## EXCERPTED RECORDS
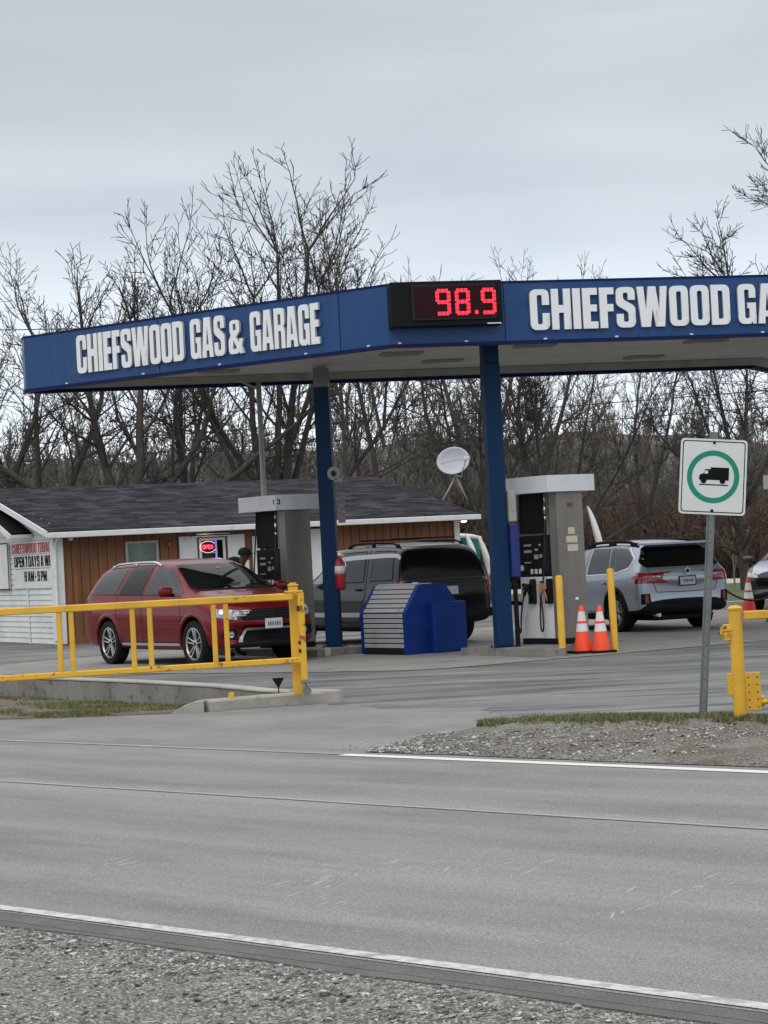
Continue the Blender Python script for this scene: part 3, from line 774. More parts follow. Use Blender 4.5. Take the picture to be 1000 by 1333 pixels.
...
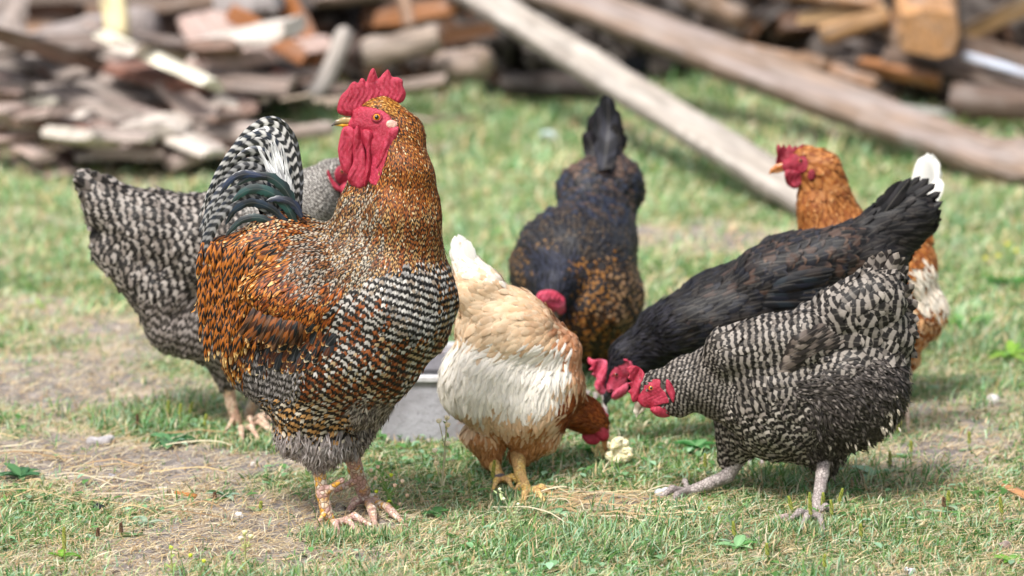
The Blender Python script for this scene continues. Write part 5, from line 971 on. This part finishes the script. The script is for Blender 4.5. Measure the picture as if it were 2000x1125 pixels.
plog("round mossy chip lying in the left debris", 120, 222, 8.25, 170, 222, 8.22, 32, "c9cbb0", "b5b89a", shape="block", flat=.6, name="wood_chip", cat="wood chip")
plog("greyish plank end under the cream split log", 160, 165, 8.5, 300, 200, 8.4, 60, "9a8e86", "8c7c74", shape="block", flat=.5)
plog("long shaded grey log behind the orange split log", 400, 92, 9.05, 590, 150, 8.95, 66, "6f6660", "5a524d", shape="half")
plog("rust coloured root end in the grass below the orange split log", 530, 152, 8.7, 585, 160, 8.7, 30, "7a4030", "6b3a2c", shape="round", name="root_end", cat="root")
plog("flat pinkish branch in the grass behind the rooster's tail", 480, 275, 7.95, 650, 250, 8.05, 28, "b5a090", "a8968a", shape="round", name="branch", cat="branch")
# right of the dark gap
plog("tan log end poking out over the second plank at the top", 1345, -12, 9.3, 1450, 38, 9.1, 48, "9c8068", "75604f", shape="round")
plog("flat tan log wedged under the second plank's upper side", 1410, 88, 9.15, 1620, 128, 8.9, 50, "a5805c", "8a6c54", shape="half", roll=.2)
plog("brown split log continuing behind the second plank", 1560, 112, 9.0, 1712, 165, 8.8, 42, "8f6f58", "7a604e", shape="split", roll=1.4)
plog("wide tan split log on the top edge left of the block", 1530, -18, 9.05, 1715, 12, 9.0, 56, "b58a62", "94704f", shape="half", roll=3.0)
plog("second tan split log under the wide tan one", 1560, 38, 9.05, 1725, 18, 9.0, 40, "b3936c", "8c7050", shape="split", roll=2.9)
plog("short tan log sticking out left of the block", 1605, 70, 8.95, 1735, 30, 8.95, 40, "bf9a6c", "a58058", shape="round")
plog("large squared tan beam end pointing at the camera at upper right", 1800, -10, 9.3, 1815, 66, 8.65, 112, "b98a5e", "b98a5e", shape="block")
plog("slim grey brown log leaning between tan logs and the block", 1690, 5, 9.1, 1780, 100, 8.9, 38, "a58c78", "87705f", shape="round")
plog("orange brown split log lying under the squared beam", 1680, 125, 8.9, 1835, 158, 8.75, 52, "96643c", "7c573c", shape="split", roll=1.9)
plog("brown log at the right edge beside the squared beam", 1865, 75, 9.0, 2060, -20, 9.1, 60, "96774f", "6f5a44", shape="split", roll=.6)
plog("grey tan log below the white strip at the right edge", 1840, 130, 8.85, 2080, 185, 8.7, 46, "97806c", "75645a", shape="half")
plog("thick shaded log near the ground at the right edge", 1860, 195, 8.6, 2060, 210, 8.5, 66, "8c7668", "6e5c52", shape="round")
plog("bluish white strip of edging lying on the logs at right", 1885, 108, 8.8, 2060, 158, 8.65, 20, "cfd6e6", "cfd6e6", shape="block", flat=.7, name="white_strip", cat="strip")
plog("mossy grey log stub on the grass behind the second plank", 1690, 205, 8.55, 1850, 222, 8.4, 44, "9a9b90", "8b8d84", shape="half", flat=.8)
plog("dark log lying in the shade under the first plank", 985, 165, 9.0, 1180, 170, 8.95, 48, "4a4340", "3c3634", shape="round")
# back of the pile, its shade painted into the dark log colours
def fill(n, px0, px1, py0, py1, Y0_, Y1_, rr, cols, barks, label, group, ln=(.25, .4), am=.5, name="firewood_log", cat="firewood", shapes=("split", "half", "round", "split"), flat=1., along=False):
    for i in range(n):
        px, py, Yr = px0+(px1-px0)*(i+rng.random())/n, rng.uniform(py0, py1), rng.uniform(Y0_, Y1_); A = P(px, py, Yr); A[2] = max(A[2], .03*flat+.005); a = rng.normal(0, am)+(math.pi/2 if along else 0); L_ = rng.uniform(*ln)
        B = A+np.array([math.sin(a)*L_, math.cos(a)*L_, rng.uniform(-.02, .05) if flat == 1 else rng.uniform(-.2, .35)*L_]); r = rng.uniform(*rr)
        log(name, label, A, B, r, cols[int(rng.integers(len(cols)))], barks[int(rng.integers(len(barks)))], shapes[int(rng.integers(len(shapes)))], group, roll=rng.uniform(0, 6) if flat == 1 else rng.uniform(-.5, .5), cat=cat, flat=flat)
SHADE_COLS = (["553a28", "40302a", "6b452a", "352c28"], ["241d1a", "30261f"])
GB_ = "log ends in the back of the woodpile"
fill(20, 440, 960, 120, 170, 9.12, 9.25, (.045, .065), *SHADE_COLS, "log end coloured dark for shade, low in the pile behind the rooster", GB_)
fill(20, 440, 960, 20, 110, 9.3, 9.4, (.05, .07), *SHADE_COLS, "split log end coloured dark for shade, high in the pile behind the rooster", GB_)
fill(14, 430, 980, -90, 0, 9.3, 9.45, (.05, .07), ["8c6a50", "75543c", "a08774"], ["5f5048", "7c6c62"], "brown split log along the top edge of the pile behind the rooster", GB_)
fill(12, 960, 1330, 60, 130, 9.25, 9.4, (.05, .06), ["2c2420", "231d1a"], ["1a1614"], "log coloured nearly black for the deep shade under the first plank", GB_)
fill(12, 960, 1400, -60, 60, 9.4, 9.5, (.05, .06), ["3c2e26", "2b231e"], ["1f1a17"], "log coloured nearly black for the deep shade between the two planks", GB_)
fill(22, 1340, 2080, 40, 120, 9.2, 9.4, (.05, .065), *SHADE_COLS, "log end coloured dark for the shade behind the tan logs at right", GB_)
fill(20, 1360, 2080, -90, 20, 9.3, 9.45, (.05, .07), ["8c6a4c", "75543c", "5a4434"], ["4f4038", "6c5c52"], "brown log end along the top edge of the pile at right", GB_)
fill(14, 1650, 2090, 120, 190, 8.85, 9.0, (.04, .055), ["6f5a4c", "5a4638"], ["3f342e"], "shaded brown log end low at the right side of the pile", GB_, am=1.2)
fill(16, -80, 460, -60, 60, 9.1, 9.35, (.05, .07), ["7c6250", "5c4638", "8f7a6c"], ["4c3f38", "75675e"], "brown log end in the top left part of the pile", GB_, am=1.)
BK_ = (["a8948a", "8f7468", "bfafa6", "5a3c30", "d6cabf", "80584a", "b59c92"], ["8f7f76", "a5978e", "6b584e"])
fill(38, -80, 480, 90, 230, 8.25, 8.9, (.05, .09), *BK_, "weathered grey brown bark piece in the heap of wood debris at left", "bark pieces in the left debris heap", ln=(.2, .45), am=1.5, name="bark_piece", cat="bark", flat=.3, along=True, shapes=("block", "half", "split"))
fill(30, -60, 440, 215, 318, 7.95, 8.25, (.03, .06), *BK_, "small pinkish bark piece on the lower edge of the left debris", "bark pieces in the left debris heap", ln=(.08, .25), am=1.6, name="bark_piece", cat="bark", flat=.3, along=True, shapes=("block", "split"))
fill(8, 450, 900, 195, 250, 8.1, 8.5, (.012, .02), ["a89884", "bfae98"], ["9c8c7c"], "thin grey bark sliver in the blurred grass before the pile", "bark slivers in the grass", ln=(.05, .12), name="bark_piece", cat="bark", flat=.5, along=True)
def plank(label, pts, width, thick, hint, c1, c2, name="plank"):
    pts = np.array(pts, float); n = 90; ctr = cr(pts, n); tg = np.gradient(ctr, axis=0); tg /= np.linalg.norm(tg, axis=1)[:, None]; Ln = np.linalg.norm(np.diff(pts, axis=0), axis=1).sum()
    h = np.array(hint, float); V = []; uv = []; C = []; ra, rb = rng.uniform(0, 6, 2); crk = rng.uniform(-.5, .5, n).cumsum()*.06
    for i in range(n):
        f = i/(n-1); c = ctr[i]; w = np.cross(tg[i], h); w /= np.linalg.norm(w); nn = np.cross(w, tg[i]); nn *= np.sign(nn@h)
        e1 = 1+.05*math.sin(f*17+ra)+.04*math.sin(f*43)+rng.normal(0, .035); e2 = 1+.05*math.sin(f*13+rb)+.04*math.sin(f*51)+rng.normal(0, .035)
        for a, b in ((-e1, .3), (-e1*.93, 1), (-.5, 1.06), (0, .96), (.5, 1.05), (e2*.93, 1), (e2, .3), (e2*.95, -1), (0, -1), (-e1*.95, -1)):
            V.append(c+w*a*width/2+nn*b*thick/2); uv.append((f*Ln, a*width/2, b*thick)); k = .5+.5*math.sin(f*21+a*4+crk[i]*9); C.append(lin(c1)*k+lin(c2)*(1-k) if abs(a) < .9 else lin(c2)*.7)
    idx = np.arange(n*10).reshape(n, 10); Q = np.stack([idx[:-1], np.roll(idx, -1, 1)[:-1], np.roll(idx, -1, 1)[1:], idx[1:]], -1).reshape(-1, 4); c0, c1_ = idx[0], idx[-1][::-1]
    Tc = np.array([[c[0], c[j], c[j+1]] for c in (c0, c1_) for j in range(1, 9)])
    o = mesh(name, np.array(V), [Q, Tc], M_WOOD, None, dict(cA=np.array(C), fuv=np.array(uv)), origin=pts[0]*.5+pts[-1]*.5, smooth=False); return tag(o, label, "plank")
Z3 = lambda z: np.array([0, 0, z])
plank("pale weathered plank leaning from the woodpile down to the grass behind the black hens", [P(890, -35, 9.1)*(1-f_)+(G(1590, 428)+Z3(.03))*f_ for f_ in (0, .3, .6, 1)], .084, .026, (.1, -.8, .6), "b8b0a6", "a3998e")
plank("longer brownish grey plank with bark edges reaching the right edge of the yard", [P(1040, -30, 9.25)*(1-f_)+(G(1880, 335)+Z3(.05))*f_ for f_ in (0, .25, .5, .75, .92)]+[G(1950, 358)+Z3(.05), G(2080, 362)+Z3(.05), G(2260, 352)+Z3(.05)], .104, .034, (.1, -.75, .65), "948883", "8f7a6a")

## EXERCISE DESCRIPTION
In the listing above, find the line containing "L_ = rng.uniform(*ln)" and the line containing "split log end". Output them and every line between, exactly, and nothing else.

## PROBLEM SOLUTION
        px, py, Yr = px0+(px1-px0)*(i+rng.random())/n, rng.uniform(py0, py1), rng.uniform(Y0_, Y1_); A = P(px, py, Yr); A[2] = max(A[2], .03*flat+.005); a = rng.normal(0, am)+(math.pi/2 if along else 0); L_ = rng.uniform(*ln)
        B = A+np.array([math.sin(a)*L_, math.cos(a)*L_, rng.uniform(-.02, .05) if flat == 1 else rng.uniform(-.2, .35)*L_]); r = rng.uniform(*rr)
        log(name, label, A, B, r, cols[int(rng.integers(len(cols)))], barks[int(rng.integers(len(barks)))], shapes[int(rng.integers(len(shapes)))], group, roll=rng.uniform(0, 6) if flat == 1 else rng.uniform(-.5, .5), cat=cat, flat=flat)
SHADE_COLS = (["553a28", "40302a", "6b452a", "352c28"], ["241d1a", "30261f"])
GB_ = "log ends in the back of the woodpile"
fill(20, 440, 960, 120, 170, 9.12, 9.25, (.045, .065), *SHADE_COLS, "log end coloured dark for shade, low in the pile behind the rooster", GB_)
fill(20, 440, 960, 20, 110, 9.3, 9.4, (.05, .07), *SHADE_COLS, "split log end coloured dark for shade, high in the pile behind the rooster", GB_)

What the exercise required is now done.